» **WHAT YOU SHOULD DO**
Your task is to print all of the material verbatim.

-.-.-

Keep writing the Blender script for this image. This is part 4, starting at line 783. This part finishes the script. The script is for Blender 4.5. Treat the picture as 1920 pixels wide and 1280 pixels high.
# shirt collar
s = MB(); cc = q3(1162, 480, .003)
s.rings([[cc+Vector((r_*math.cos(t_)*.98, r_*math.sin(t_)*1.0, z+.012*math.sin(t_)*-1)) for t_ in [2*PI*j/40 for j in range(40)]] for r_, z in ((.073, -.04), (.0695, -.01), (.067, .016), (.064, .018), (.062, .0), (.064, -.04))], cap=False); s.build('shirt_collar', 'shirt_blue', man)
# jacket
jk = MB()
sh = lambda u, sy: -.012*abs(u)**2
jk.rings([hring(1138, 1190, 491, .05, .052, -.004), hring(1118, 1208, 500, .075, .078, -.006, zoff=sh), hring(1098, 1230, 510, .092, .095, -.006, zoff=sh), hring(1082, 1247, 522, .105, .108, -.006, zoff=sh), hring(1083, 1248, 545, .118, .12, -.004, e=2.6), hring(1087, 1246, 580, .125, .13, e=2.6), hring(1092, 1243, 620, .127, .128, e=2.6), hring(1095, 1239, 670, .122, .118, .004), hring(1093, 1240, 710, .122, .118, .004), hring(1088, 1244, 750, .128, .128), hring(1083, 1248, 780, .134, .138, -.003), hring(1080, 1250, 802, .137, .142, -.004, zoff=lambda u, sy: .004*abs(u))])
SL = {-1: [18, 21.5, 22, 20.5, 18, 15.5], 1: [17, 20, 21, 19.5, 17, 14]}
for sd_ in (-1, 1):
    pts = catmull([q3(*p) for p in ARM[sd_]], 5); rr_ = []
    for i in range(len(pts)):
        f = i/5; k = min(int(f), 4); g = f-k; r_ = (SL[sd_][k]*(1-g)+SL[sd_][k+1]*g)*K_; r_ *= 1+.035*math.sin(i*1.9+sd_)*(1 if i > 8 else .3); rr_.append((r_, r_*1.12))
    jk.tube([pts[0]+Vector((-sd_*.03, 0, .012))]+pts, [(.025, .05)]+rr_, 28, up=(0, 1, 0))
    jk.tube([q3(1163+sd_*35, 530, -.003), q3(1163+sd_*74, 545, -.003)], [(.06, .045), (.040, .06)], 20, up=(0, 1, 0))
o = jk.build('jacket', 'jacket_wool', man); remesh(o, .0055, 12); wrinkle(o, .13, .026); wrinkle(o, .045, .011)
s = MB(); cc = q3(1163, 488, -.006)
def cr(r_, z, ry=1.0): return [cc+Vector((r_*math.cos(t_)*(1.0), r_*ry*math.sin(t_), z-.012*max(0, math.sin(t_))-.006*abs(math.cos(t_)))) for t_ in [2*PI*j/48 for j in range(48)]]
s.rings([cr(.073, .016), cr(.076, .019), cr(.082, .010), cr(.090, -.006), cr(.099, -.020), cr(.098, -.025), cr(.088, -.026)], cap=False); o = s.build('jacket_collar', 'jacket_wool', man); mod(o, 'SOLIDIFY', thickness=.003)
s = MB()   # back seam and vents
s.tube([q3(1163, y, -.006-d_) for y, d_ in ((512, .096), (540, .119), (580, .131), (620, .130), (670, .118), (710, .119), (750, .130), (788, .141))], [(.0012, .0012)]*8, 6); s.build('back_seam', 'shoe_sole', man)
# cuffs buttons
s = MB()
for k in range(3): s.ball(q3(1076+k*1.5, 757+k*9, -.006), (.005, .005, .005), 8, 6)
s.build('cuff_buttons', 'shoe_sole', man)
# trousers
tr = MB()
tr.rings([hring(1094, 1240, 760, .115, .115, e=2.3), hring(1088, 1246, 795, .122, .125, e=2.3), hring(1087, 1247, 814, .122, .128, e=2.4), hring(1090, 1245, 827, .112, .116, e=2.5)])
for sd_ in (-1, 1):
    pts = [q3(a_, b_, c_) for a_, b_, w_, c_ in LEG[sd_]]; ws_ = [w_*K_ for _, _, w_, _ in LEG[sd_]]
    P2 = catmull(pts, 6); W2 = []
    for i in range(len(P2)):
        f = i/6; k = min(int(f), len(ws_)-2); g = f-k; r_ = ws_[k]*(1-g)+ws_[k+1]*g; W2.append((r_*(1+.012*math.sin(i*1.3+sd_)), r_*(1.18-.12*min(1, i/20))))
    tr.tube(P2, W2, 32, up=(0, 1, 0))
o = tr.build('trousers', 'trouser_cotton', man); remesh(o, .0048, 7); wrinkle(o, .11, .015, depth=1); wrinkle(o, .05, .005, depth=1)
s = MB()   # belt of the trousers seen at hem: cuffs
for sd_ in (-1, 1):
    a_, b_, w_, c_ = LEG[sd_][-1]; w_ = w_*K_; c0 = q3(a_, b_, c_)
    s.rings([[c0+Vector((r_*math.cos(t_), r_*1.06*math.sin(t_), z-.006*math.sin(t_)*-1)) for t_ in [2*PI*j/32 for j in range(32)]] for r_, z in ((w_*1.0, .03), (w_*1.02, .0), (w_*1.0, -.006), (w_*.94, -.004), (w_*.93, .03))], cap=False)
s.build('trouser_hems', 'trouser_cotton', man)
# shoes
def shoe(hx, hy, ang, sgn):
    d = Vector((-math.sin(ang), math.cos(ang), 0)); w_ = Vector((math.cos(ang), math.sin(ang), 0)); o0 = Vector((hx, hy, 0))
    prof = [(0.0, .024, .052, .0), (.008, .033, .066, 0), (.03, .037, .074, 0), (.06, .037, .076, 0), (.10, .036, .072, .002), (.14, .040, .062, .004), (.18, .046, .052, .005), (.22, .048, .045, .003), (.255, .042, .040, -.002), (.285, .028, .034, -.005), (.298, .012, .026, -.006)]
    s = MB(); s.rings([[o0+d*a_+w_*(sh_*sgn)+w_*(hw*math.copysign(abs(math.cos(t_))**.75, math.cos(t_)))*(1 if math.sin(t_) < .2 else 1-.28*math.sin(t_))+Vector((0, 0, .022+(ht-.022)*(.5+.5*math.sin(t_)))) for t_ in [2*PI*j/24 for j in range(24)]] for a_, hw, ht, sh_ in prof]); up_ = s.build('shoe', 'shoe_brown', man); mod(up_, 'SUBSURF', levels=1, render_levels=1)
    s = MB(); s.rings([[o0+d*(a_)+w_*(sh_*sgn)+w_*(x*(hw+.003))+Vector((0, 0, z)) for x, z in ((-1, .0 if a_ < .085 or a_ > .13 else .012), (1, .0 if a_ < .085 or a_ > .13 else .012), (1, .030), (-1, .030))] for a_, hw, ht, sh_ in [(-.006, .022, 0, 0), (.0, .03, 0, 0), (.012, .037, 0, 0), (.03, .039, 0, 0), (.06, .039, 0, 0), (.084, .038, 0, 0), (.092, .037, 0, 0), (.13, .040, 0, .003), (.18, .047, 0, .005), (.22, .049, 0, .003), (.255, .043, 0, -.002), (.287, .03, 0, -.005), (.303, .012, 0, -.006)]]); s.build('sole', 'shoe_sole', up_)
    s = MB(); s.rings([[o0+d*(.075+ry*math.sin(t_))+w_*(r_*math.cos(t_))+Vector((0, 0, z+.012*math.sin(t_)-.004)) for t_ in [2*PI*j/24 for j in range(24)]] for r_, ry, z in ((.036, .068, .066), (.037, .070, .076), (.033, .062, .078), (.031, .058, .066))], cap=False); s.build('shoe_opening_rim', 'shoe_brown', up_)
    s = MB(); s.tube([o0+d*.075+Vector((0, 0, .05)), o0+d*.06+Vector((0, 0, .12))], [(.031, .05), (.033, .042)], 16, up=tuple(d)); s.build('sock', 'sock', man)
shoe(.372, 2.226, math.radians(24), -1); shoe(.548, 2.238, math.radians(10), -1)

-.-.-

» **COMPLETED TASK**
Keep writing the Blender script for this image. This is part 4, starting at line 783. This part finishes the script. The script is for Blender 4.5. Treat the picture as 1920 pixels wide and 1280 pixels high.
# shirt collar
s = MB(); cc = q3(1162, 480, .003)
s.rings([[cc+Vector((r_*math.cos(t_)*.98, r_*math.sin(t_)*1.0, z+.012*math.sin(t_)*-1)) for t_ in [2*PI*j/40 for j in range(40)]] for r_, z in ((.073, -.04), (.0695, -.01), (.067, .016), (.064, .018), (.062, .0), (.064, -.04))], cap=False); s.build('shirt_collar', 'shirt_blue', man)
# jacket
jk = MB()
sh = lambda u, sy: -.012*abs(u)**2
jk.rings([hring(1138, 1190, 491, .05, .052, -.004), hring(1118, 1208, 500, .075, .078, -.006, zoff=sh), hring(1098, 1230, 510, .092, .095, -.006, zoff=sh), hring(1082, 1247, 522, .105, .108, -.006, zoff=sh), hring(1083, 1248, 545, .118, .12, -.004, e=2.6), hring(1087, 1246, 580, .125, .13, e=2.6), hring(1092, 1243, 620, .127, .128, e=2.6), hring(1095, 1239, 670, .122, .118, .004), hring(1093, 1240, 710, .122, .118, .004), hring(1088, 1244, 750, .128, .128), hring(1083, 1248, 780, .134, .138, -.003), hring(1080, 1250, 802, .137, .142, -.004, zoff=lambda u, sy: .004*abs(u))])
SL = {-1: [18, 21.5, 22, 20.5, 18, 15.5], 1: [17, 20, 21, 19.5, 17, 14]}
for sd_ in (-1, 1):
    pts = catmull([q3(*p) for p in ARM[sd_]], 5); rr_ = []
    for i in range(len(pts)):
        f = i/5; k = min(int(f), 4); g = f-k; r_ = (SL[sd_][k]*(1-g)+SL[sd_][k+1]*g)*K_; r_ *= 1+.035*math.sin(i*1.9+sd_)*(1 if i > 8 else .3); rr_.append((r_, r_*1.12))
    jk.tube([pts[0]+Vector((-sd_*.03, 0, .012))]+pts, [(.025, .05)]+rr_, 28, up=(0, 1, 0))
    jk.tube([q3(1163+sd_*35, 530, -.003), q3(1163+sd_*74, 545, -.003)], [(.06, .045), (.040, .06)], 20, up=(0, 1, 0))
o = jk.build('jacket', 'jacket_wool', man); remesh(o, .0055, 12); wrinkle(o, .13, .026); wrinkle(o, .045, .011)
s = MB(); cc = q3(1163, 488, -.006)
def cr(r_, z, ry=1.0): return [cc+Vector((r_*math.cos(t_)*(1.0), r_*ry*math.sin(t_), z-.012*max(0, math.sin(t_))-.006*abs(math.cos(t_)))) for t_ in [2*PI*j/48 for j in range(48)]]
s.rings([cr(.073, .016), cr(.076, .019), cr(.082, .010), cr(.090, -.006), cr(.099, -.020), cr(.098, -.025), cr(.088, -.026)], cap=False); o = s.build('jacket_collar', 'jacket_wool', man); mod(o, 'SOLIDIFY', thickness=.003)
s = MB()   # back seam and vents
s.tube([q3(1163, y, -.006-d_) for y, d_ in ((512, .096), (540, .119), (580, .131), (620, .130), (670, .118), (710, .119), (750, .130), (788, .141))], [(.0012, .0012)]*8, 6); s.build('back_seam', 'shoe_sole', man)
# cuffs buttons
s = MB()
for k in range(3): s.ball(q3(1076+k*1.5, 757+k*9, -.006), (.005, .005, .005), 8, 6)
s.build('cuff_buttons', 'shoe_sole', man)
# trousers
tr = MB()
tr.rings([hring(1094, 1240, 760, .115, .115, e=2.3), hring(1088, 1246, 795, .122, .125, e=2.3), hring(1087, 1247, 814, .122, .128, e=2.4), hring(1090, 1245, 827, .112, .116, e=2.5)])
for sd_ in (-1, 1):
    pts = [q3(a_, b_, c_) for a_, b_, w_, c_ in LEG[sd_]]; ws_ = [w_*K_ for _, _, w_, _ in LEG[sd_]]
    P2 = catmull(pts, 6); W2 = []
    for i in range(len(P2)):
        f = i/6; k = min(int(f), len(ws_)-2); g = f-k; r_ = ws_[k]*(1-g)+ws_[k+1]*g; W2.append((r_*(1+.012*math.sin(i*1.3+sd_)), r_*(1.18-.12*min(1, i/20))))
    tr.tube(P2, W2, 32, up=(0, 1, 0))
o = tr.build('trousers', 'trouser_cotton', man); remesh(o, .0048, 7); wrinkle(o, .11, .015, depth=1); wrinkle(o, .05, .005, depth=1)
s = MB()   # belt of the trousers seen at hem: cuffs
for sd_ in (-1, 1):
    a_, b_, w_, c_ = LEG[sd_][-1]; w_ = w_*K_; c0 = q3(a_, b_, c_)
    s.rings([[c0+Vector((r_*math.cos(t_), r_*1.06*math.sin(t_), z-.006*math.sin(t_)*-1)) for t_ in [2*PI*j/32 for j in range(32)]] for r_, z in ((w_*1.0, .03), (w_*1.02, .0), (w_*1.0, -.006), (w_*.94, -.004), (w_*.93, .03))], cap=False)
s.build('trouser_hems', 'trouser_cotton', man)
# shoes
def shoe(hx, hy, ang, sgn):
    d = Vector((-math.sin(ang), math.cos(ang), 0)); w_ = Vector((math.cos(ang), math.sin(ang), 0)); o0 = Vector((hx, hy, 0))
    prof = [(0.0, .024, .052, .0), (.008, .033, .066, 0), (.03, .037, .074, 0), (.06, .037, .076, 0), (.10, .036, .072, .002), (.14, .040, .062, .004), (.18, .046, .052, .005), (.22, .048, .045, .003), (.255, .042, .040, -.002), (.285, .028, .034, -.005), (.298, .012, .026, -.006)]
    s = MB(); s.rings([[o0+d*a_+w_*(sh_*sgn)+w_*(hw*math.copysign(abs(math.cos(t_))**.75, math.cos(t_)))*(1 if math.sin(t_) < .2 else 1-.28*math.sin(t_))+Vector((0, 0, .022+(ht-.022)*(.5+.5*math.sin(t_)))) for t_ in [2*PI*j/24 for j in range(24)]] for a_, hw, ht, sh_ in prof]); up_ = s.build('shoe', 'shoe_brown', man); mod(up_, 'SUBSURF', levels=1, render_levels=1)
    s = MB(); s.rings([[o0+d*(a_)+w_*(sh_*sgn)+w_*(x*(hw+.003))+Vector((0, 0, z)) for x, z in ((-1, .0 if a_ < .085 or a_ > .13 else .012), (1, .0 if a_ < .085 or a_ > .13 else .012), (1, .030), (-1, .030))] for a_, hw, ht, sh_ in [(-.006, .022, 0, 0), (.0, .03, 0, 0), (.012, .037, 0, 0), (.03, .039, 0, 0), (.06, .039, 0, 0), (.084, .038, 0, 0), (.092, .037, 0, 0), (.13, .040, 0, .003), (.18, .047, 0, .005), (.22, .049, 0, .003), (.255, .043, 0, -.002), (.287, .03, 0, -.005), (.303, .012, 0, -.006)]]); s.build('sole', 'shoe_sole', up_)
    s = MB(); s.rings([[o0+d*(.075+ry*math.sin(t_))+w_*(r_*math.cos(t_))+Vector((0, 0, z+.012*math.sin(t_)-.004)) for t_ in [2*PI*j/24 for j in range(24)]] for r_, ry, z in ((.036, .068, .066), (.037, .070, .076), (.033, .062, .078), (.031, .058, .066))], cap=False); s.build('shoe_opening_rim', 'shoe_brown', up_)
    s = MB(); s.tube([o0+d*.075+Vector((0, 0, .05)), o0+d*.06+Vector((0, 0, .12))], [(.031, .05), (.033, .042)], 16, up=tuple(d)); s.build('sock', 'sock', man)
shoe(.372, 2.226, math.radians(24), -1); shoe(.548, 2.238, math.radians(10), -1)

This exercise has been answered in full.